O que o Brasil tem conseguido nesta
Olimpíada é muito se comparado ao pouco que oferecemos. Nossos adversários vêm
de países que, mesmo pobres alguns, os tratam como príncipes. Não vemos atletas
estrangeiros procurando oportunidades no Brasil, mas os nossos muitas vezes
precisam sair daqui para buscar condições de trabalho, reconhecimento,
crescimento e sucesso. Assim, muitos jovens intelectuais, cientistas,
universitários, acabam indo embora, pois aqui não encontram estímulo nem
trabalho à sua altura. Ou são aplaudidos no momento do sucesso, da descoberta,
da medalha, e depois esquecidos. A busca da excelência em todos os campos da
atividade humana, desde a dignidade básica até a educação, a saúde, a segurança,
oportunidades — hoje incluindo os esportes —, não tem sido prioridade nossa.

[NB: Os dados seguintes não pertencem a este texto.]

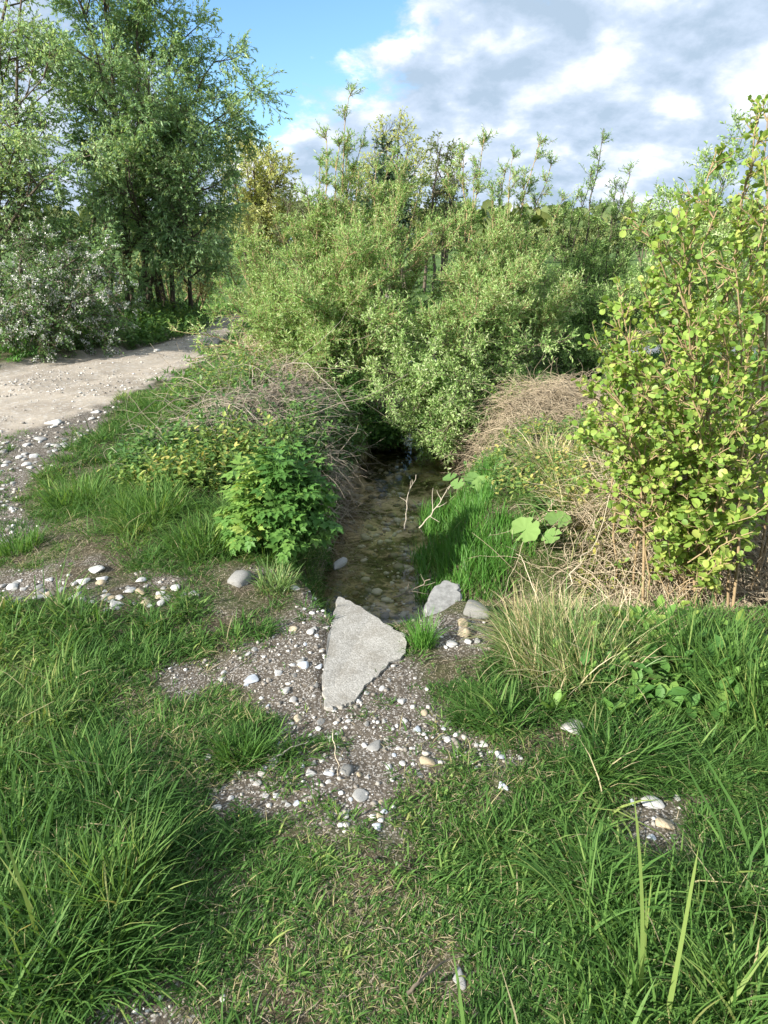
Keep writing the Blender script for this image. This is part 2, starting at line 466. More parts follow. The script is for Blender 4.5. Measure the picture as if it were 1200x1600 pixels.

Voltando aos ministros do Supremo:
neles está nossa esperança de que esses que por anos a fio “macularam nossa
pátria” sejam punidos, se provada a sua culpa. Poderemos então respirar com
peito mais desafogado e receber, como povo e como indivíduos, uma verdadeira
medalha de ouro. O fardo que carregamos, nós que nos informamos, nos
preocupamos, e lutamos pelo bem do Brasil, tem sido pesado demais.